• PROBLEM DETAILS: Check every line below for the word "from" and copy each one that has it.

• SUPPLIED INFORMATION:

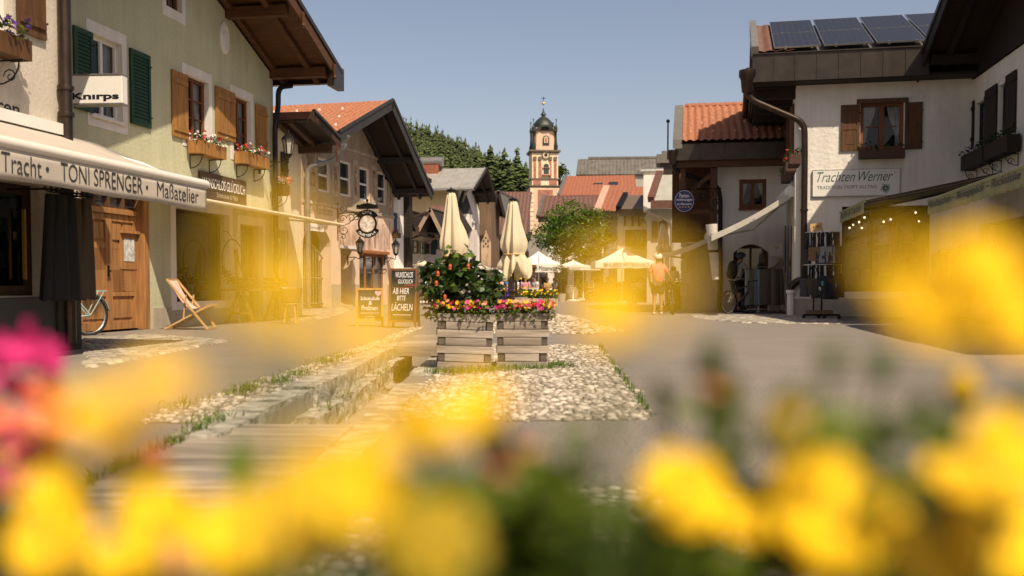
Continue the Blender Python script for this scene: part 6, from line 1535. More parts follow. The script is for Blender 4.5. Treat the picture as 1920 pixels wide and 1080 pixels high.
# white awnings over the lane
def lane_awning(label, pa, pb, Ya, Yb, depth, m):
    A, B = at(*pa, Ya), at(*pb, Yb)
    t = thing('shop_awning', label, 'awning', (A.x, A.y, 0), rad(-10))
    rz = Matrix.Rotation(rad(10), 3, 'Z'); f = lambda p: rz @ (p - t.location)
    a, b_ = f(A), f(B)
    d = Vector((0, depth, 0))
    MB().grid(lambda u, v: a * (1 - u) + b_ * u + d * v + Vector((0, 0, -.07 * math.sin(PI * u) + .01 * math.sin(v * 9))), 12, 10).build('canopy', m, t, smooth=50, solid=.008)
    MB().grid(lambda u, v: a * (1 - u) + b_ * u + Vector((0, -.015, -.07 * math.sin(PI * u) - .17 * v)), 12, 2).build('side_flap', m, t, solid=.006)
    MB().grid(lambda u, v: b_ + d * u + Vector((-.01, 0, -.22 * v)), 20, 3).build('valance', m, t, solid=.006)
    MB().tube([a + Vector((0, -.02, .03)), a + d + Vector((0, 0, .03))], .16, 14).build('cassette', M_whitep, t, smooth=40)
    MB().tube([b_, b_ + d], .05, 8).build('front_bar', M_zinc, t)
    MB().tube([a + Vector((-.1, .35, -.2)), (a + b_) / 2 + Vector((.1, .35, -.42)), b_ + Vector((.05, .35, -.05))], .032, 6).build('folding_arm', M_zinc, t)
    return t
lane_awning('white awning sloping down from the solar panel house across the lane', (1482, 361), (1334, 441), 28.3, 28.6, 3.6, M_awn_w)
lane_awning('lower white awning sloping over the market cart beside the lane', (1330, 444), (1238, 476), 33.0, 33.4, 2.6, M_awn_w)
t = thing('rolled_awning', 'white folded awning cloth hanging down beside the dark downpipe', 'awning', at(1334, 430, 29.5))
MB().tube([(.0, 0, .15), (.02, 0, -.1), (.05, 0, -.5), (.10, .0, -1.0), (.13, 0, -1.48)], [.17, .16, .15, .13, .10], 10).build('cloth', M_awn_w, t, smooth=60)
MB().lathe([(.17, 0), (.175, .03), (.17, .06)], 10, (.06, 0, -.68)).build('tie', M_iron, t)
# ================================================================ parasols
def closed_parasol(label, px, pyt, pyb, Y, wpx, m, seed, ground=0.0, group='closed parasols'):
    top, bot = at(px, pyt, Y), at(px, pyb, Y); L_ = top.z - bot.z; R_ = wpx / FP * Y / 2; r_ = random.Random(seed)
    t = thing('closed_parasol', label, 'parasol', (top.x, Y, ground), 0, group)
    ph = [r_.uniform(0, 6) for _ in range(5)]
    prof = [(.12, 1.0), (.22, .985), (.30, .93), (.38, .82), (.48, .68), (.60, .54), (.72, .42), (.70, .34), (.60, .28), (.55, .25), (.62, .22), (.76, .15), (.86, .07), (.88, .0), (.80, -.005), (.40, .03)]
    n = 64
    def wob(a, i):
        k = i / len(prof); f = .12 + .26 * min(1, k * 1.2)
        tilt = .25 * k * math.sin(a + ph[0])
        return 1 + f * math.sin(8 * a + ph[1] + 1.2 * k) * .8 + .08 * math.sin(13 * a + ph[2] + 3 * k) + tilt + (.42 * max(0, math.sin(a * 1 + ph[3])) ** 8 if .3 < k < .6 else 0)
    z0 = bot.z - ground
    MB().lathe([(q * R_, z0 + v * L_) for q, v in prof], n, (0, 0, 0), wob, jag=lambda a, i: (.10 * math.sin(4 * a + ph[4]) + .05 * math.sin(9 * a)) * L_ if 12 <= i <= 14 else 0).build('canopy', m, t, smooth=70)
    MB().tube([(0, 0, 0), (0, 0, z0 + L_ + .02)], .035, 10).build('pole', M_beam, t)
    MB().lathe([(.05, 0), (.13, .01), (.13, .05), (.04, .08), (.02, .12)], 12, (0, 0, z0 + L_ - .01)).build('cap', M_iron, t)
    MB().lathe([(R_ * .66, 0), (R_ * .69, .02), (R_ * .66, .04)], 24, (0, 0, z0 + L_ * .235)).build('tie', flat('ochre_tie', (.5, .32, .1)), t)
    MB().lathe([(.30, 0), (.30, .08), (.06, .1), (.06, .3)], 12).build('foot', M_iron, t)
    return t
closed_parasol('tall closed cream parasol behind the leafy planter bush', 846, 359, 520, 27, 57, M_canvas, 1)
closed_parasol('tall closed cream parasol in front of the church tower', 962, 376, 510, 29, 58, M_canvas, 4)
closed_parasol('small closed grey white parasol before the lane awning', 1243, 417, 470, 36, 26, M_awn_w, 7, group=None)
def open_parasol(label, px, pyt, pyv, pyb, Y, wpx, m, n=4, body=None, rot=PI / 4, vh=.28, grd=True):
    top, bot = at(px, pyt, Y), at(px, pyv, Y); R_ = wpx / FP * Y / 2 * (1.06 if n > 4 else 1.35); z1, z0 = top.z, bot.z
    t = thing('open_parasol', label, 'parasol', (top.x, Y, 0), 0, 'open parasols on the square')
    b = MB(); V = [(0, 0, z1)]
    for k in range(n):
        a0, a1 = 2 * PI * k / n + rot, 2 * PI * (k + 1) / n + rot
        def fn(u, v, a0=a0, a1=a1):
            p = Vector((math.cos(a0), math.sin(a0), 0)).lerp(Vector((math.cos(a1), math.sin(a1), 0)), u) * R_ * v
            return (p.x, p.y, z1 + (z0 - z1) * v - .10 * math.sin(PI * v) * math.sin(PI * u) - .05 * math.sin(PI * v))
        b.grid(fn, 8, 8)
        def fv(u, v, a0=a0, a1=a1):
            p = Vector((math.cos(a0), math.sin(a0), 0)).lerp(Vector((math.cos(a1), math.sin(a1), 0)), u) * R_ * (1 + .004 * v)
            return (p.x, p.y, z0 - vh * v + .02 * math.sin(u * 25) * v)
        b.grid(fv, 14, 2)
    b.build('canopy', m, t, smooth=35)
    MB().tube([(0, 0, 0), (0, 0, z1)], .03, 8).build('pole', M_whitep, t)
    MB().lathe([(.4, 0), (.4, .06), (.05, .1), (.05, .4)], 12).build('foot', M_whitep, t)
    b = MB()
    for k in range(8 if n == 4 else n):
        a = 2 * PI * k / (8 if n == 4 else n) + rot; q = R_ * (.98 if (n > 4 or k % 2 == 0) else .70)
        b.tube([(0, 0, z1 - .1), (q * math.cos(a), q * math.sin(a), z0 - .02)], .012, 4)
    b.build('ribs', M_beam, t)
    if body:
        s = R_ * math.cos(PI / n)
        text('lettering', body, M_ink, t, -s * .72, s * .82, z0 - vh * .82, z0 - vh * .2, -s * 1.012 - .01)
    return t
open_parasol('broad cream square parasol with brewery lettering before the shuttered cream house', 1166, 466, 492, 562, 52, 112, M_canvas_w, 4, 'BRAUEREI MITTENWALD', vh=.32)
open_parasol('white square parasol with brewery lettering under the tree', 1010, 471, 496, 560, 54, 84, M_canvas_w, 4, 'Brauerei Mittenwald', vh=.42)
open_parasol('small round cream parasol between the two brewery parasols', 1075, 488, 498, 560, 56, 66, M_canvas_w, 8, None, .2, .12)
open_parasol('cream round parasol behind the small round one', 1094, 495, 503, 560, 60, 60, M_canvas_w, 8, None, .5, .12)
open_parasol('flat beige parasol low beside the timber house front', 905, 497, 503, 545, 58, 62, M_awn, 4, None, PI / 4, .1)
open_parasol('small white parasol in the shade beyond the planters', 939, 504, 512, 545, 52, 30, M_canvas_w, 6, None, .3, .12)
open_parasol('pale parasol tilted low in front of the mauve house', 796, 489, 496, 545, 50, 46, M_canvas, 6, None, .3, .05)

# ================================================================ plank planters with their flowers
M_pl1 = M_old
def crate(label, px, pyb, wpx, hpx, rz, tilt):
    p = gr(px, pyb); Y = p.y; wd = wpx / FP * Y; h = hpx / FP * Y * 1.0
    t = thing('planter_box', label, 'planter', (p.x, Y + wd / 2, 0), rz, 'plank planter boxes by the channel')
    t.rotation_euler = (0, tilt, rz)
    n = 7; bh = h / n; hw = wd / 2
    j = lambda: rnd.uniform(-.011, .011)
    for s in (-1, 1):
        q = MB(); dk = MB()
        for k in range(n):
            z0, z1 = bh * k + .003, bh * (k + 1) - .003
            lg = k % 2 == 0; ex = 0 if lg else .08; y0 = s * hw
            tp_ = .018 * (1 - k / n)
            q.box(-hw + ex + j() + tp_, hw - ex + j() - tp_, min(y0, y0 - s * .045), max(y0, y0 - s * .045), z0, z1)
            e2 = .047 if lg else .012
            xo = s * (hw - tp_) if lg else s * (hw - .012 - tp_)
            dk.box(min(xo, xo - s * .065), max(xo, xo - s * .065), -hw + e2, hw - e2, z0, z1)
        q.build('plank_side', M_old, t, bevel=.004); dk.build('plank_side', M_old_dark, t, bevel=.004)
    MB().box(-hw + .08, hw - .08, -hw + .05, hw - .05, .02, h - .05).build('soil', flat('soil', (.03, .02, .013)), t)
    return t, h, hw
pl1, ph1, phw1 = crate('leaning grey plank planter with the leafy lantern bush', 866, 694, 110, 106, rad(5), rad(2.0))
pl2, ph2, phw2 = crate('upright grey plank planter with bright bedding flowers', 980, 693, 103, 106, rad(-1), 0)
c1, c2 = pl1.location, pl2.location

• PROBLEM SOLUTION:
Continue the Blender Python script for this scene: part 6, from line 1535. More parts follow. The script is for Blender 4.5. Treat the picture as 1920 pixels wide and 1080 pixels high.
lane_awning('white awning sloping down from the solar panel house across the lane', (1482, 361), (1334, 441), 28.3, 28.6, 3.6, M_awn_w)